The program began with Judge Kayatta speaking, and, as always, his remarks were thoughtful and helpful.  Here are some nuggets:

  • He reads about 50 briefs a month (much on his ipad), not including motions, bench memos, and supporting materials.  So the briefs need to be as accessible as you can make them.  The Table of Contents is a critical part of your brief.  It should read like a summary of your argument.  The TOC is the first thing he reads; then he reads the decision below.  Having a good TOC imposes discipline on the writer for precision; also, it’s difficult to have the court find you waived an issue if your brief has a separate section (however concise) with a heading discussing it.
  • Use your addendum appropriately.  Put the statute or regulation at issue in it.  He wants to see it, word for word.  If there’s one document, exhibit etc. that matters, which he said there usually is, then put it in there.
  • Regarding precedent, the Supreme Court is the big kahuna to them; then First Circuit; then comes other circuits, because they want to know if they would be creating a split.  Don’t spend too much time chit chatting about district court decisions.
  • Keep the standard of review in mind when drafting the Statement of Fact.  You don’t want him to be surprised when he reads the other side’s brief.  Tell a coherent story; don’t do a blow by blow, he said, she said.
  • Oral argument makes a difference – changing his view in some way, even if not the result – in 10-15% of the cases.  There’s a larger percentage impact in how the outcome is framed – the breadth of the ruling.

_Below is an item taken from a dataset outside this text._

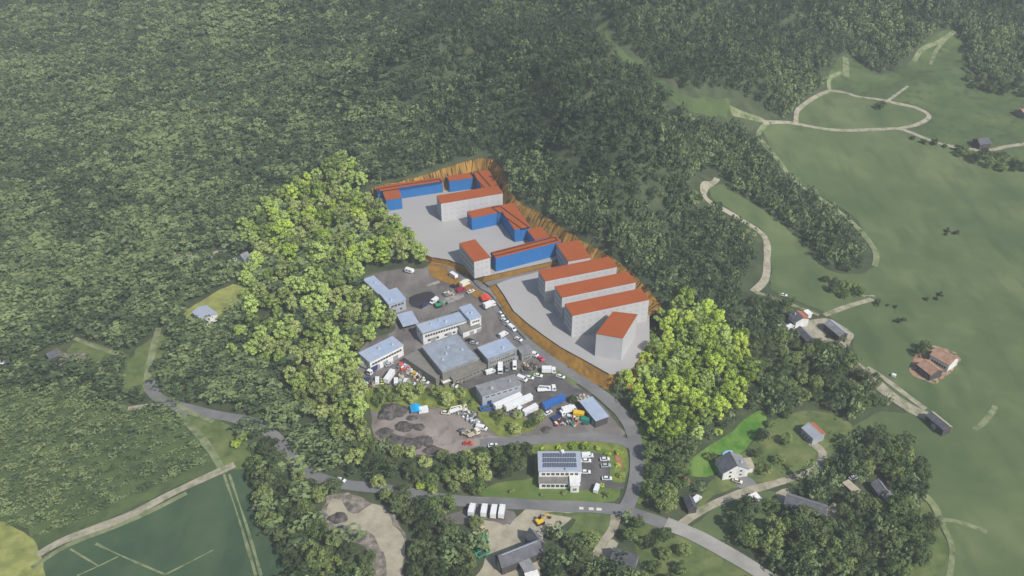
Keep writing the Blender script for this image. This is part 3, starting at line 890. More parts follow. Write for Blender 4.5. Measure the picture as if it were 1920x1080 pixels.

  • Current issues in the criminal law world include (a) mens rea/scienter – the Supreme Court has been returning to Morrisette [take a gander at Judge Kayatta’s recent decision in U.S. v. Ford, No. 15-1303 (1st Cir. Apr. 13, 2016)]; (b) the Supreme Court has also been saying that plain error is not necessarily a death knell; and (c) terms of supervised release are hot – don’t think the First Circuit will just rubberstamp a presentence report seeking intrusive conditions.
  • He approves the CJA vouchers.  He rarely sees people taking too much time, but rather the reverse.  Don’t skimp.
  • Lots of arguments are not getting preserved, leaving the appellate lawyer in the lurch to have to argue plain error.  There needs to be a better interface between appellate and trial counsel, even if it’s just giving the trial folks a checklist.